Robert Waller wrote some great stuff. He wrote of sadness and joy and love and romance. He wrote about perfecting a jump shot and disappointing his father. He wrote of his only child leaving for college and his utter sadness in her empty room. He wrote of his love for his first wife and his pride in her independence. He wrote of the heart-wrenching death of his cat. He wrote about magic. And he wrote about Iowa.

He loved Iowa so much that he wanted his ashes scattered at the merging of the Winnebago and the Shell Rock rivers below Rockford, Iowa.

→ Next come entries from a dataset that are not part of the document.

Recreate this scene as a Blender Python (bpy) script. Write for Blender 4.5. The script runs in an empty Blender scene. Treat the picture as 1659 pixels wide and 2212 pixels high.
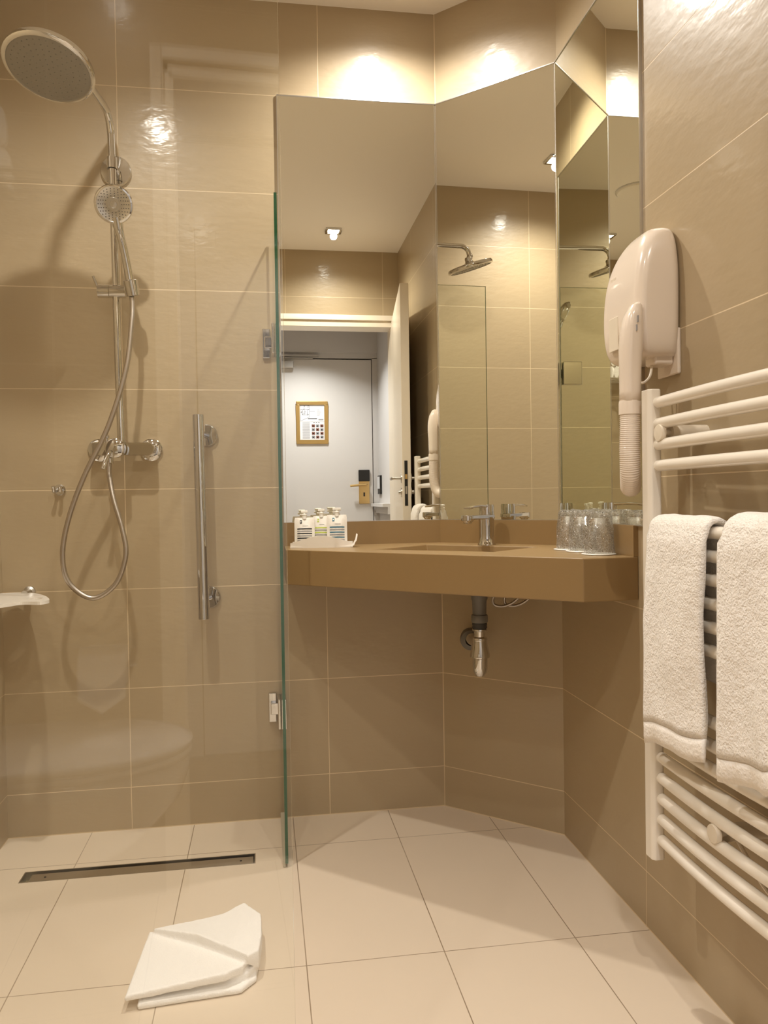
import bpy, bmesh, math, random
from mathutils import Vector, Matrix, noise
random.seed(4)
scene = bpy.context.scene
COL = scene.collection

# ------------------------------------------------------------------ camera, exposure, lights
cam_d = bpy.data.cameras.new('camera')
cam_d.sensor_fit = 'VERTICAL'; cam_d.sensor_height = 36.0
cam_d.lens = 1699.95 / 2212 * 36.0
cam_d.clip_start = 0.02
cam = bpy.data.objects.new('camera', cam_d); COL.objects.link(cam)
R_, U_, F_ = (0.988413, -0.151011, -0.015308), (0.017853, 0.015512, 0.999720), (0.150732, 0.988410, -0.018028)
cam.matrix_world = Matrix(((R_[0], U_[0], -F_[0], 0.0), (R_[1], U_[1], -F_[1], 0.0), (R_[2], U_[2], -F_[2], 0.99225), (0, 0, 0, 1)))
scene.camera = cam

vs = scene.view_settings
scene.display_settings.display_device = 'sRGB'
vs.view_transform = 'Standard'; vs.look = 'None'; vs.gamma = 1.0; vs.use_curve_mapping = False
vs.exposure = 0.0
cy = scene.cycles
cy.use_denoising = True
cy.max_bounces = 14; cy.diffuse_bounces = 6; cy.glossy_bounces = 8
cy.transmission_bounces = 8; cy.transparent_max_bounces = 24
cy.sample_clamp_indirect = 4.0
cy.caustics_reflective = True; cy.caustics_refractive = False
cy.blur_glossy = 0.2

world = bpy.data.worlds.new('world'); scene.world = world; world.use_nodes = True
world.node_tree.nodes['Background'].inputs[0].default_value = (1.0, 0.9, 0.8, 1)
world.node_tree.nodes['Background'].inputs[1].default_value = 0.02

XL, XR, YB, YF, ZC = -0.765, 0.85, 2.4547, 0.05, 2.5138
AX, BY = 0.5576, 2.1741            # corners of the chamfered wall
LAMPS = [(0.417, 0.42), (-0.39, 1.63), (0.385, 2.18), (-0.33, 0.50)]
WARM = (1.0, 0.945, 0.86)
LAMP_POWER = [39.0, 57.0, 56.0, 27.0]

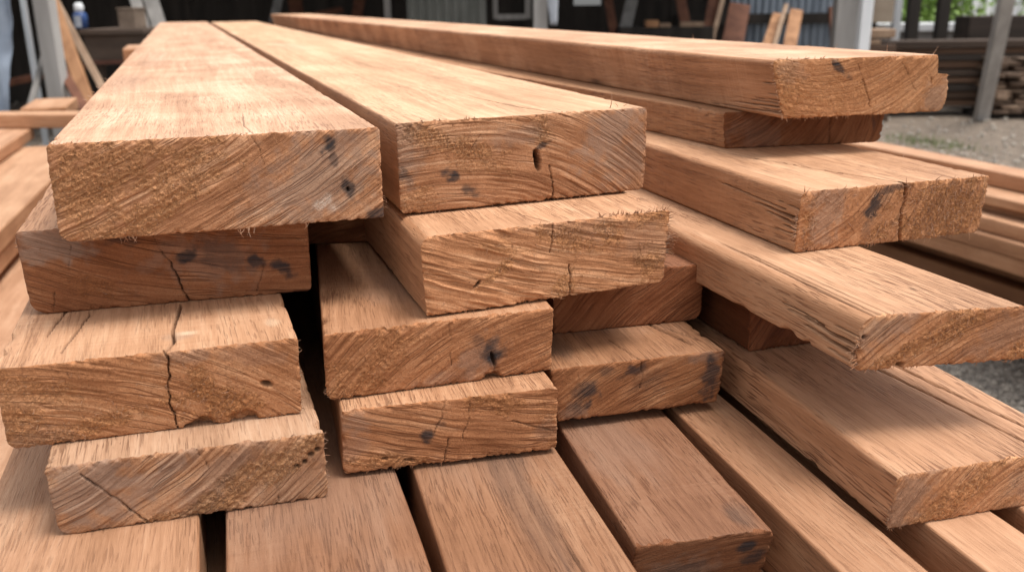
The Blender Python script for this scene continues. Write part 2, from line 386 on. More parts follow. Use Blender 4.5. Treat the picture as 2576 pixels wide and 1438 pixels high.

“I try to sort out the feelings. I am alive, breathing, healthy. Yet one day I will float out over these waters.”

That was written back in 1987 in his book Just Beyond the Firelight, before all the fame and glory and infamy. And here we are, 30 years later.

“Romance dances just beyond the firelight, in the corner of your eye.”

Robert Waller wrote that line.

That is a truth.

May he rest in peace.

Joe

 

4 thoughts on “Robert Waller — the measure of a life

  1. Thank you. I was reading Robert Waller before he became “famous” with Bridges. Really enjoyed his Just Beyond the Firelight. Just as I enjoy your writings.

  2. Oh Joe! So much I could say about this piece, how we all see ‘reality’ through the filters of our own minds. But what I’ll say instead is my personal tribute to Robert Waller. He was a wonderful writer! I used to eagerly open the Sunday Des Moines Register of old (you know..back in the days when it was a real newspaper, not a USA Today clone.) Would there be a op-ed piece from Robert Waller? So delighted when there was and I could sink into his world. Yes, he went to the ‘dark side’ and wrote romantic novels for money. But you could still find pearls of beauty in them. (and what the hell is wrong with romance?) “Romance dances just beyond the firelight, in the corner of your eye.” Wish I had written that! Life is messy; love is messy. All of us make choices. My opinion: lives should not be judged on their messiness, but rather on their rich complexity and whether they add beauty to the world. RIP, Robert Waller.

  3. Bravo! You are so right – it’s complicated. People are complicated. We have the ability to do brilliant things and also do amazingly petty and mean things. I’m so glad you included the lovely quotes.